Is PayPal a Buy, Sell, or Hold?
On Wall Street, PayPal is a Moderate Buy. This consensus rating is based on 15 Buys, 16 Holds, and two Sell ratings obtained over the past three months. The average PYPL price target is $82.18, indicating ~13% upside potential over the next 12 months. This reaffirms that my $90 target is conservative and well within reach.
The resolution of the SEC probe has removed a significant obstacle for PayPal, allowing the company to refocus on what it does best, particularly in blockchain and crypto. Just like online payments came to town in the late 1990s and PayPal took courageous steps to dominate, so too today. PayPal intends to carve out a strong position in the cryptosphere. Coupled with strong Q1 earnings and strategic initiatives like Venmo monetization and agentic commerce, PayPal is well-positioned for continued expansion. With these positive developments, the outlook remains bullish.

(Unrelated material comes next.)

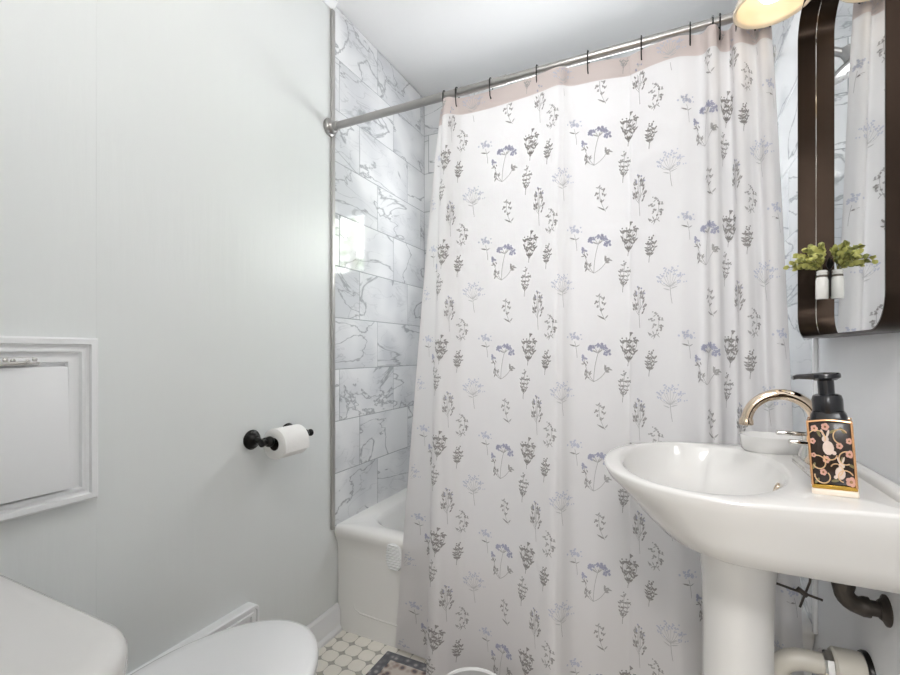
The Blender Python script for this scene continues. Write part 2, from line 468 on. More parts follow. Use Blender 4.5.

To support the bullish projection, PayPal’s Q1 2025 performance makes me confident about the company’s trajectory. Its tightly managed finance, carefully considered product initiatives, and cautious yet opportunistic guidance offer tremendous upside potential.
With economic conditions likely improving through shrewd government policy by 2026, PayPal is well-positioned to recover strongly, aided by better consumer confidence and increased spending. I consider PayPal a good buy for investors seeking to achieve market-beating gains over the coming 12 months and beyond.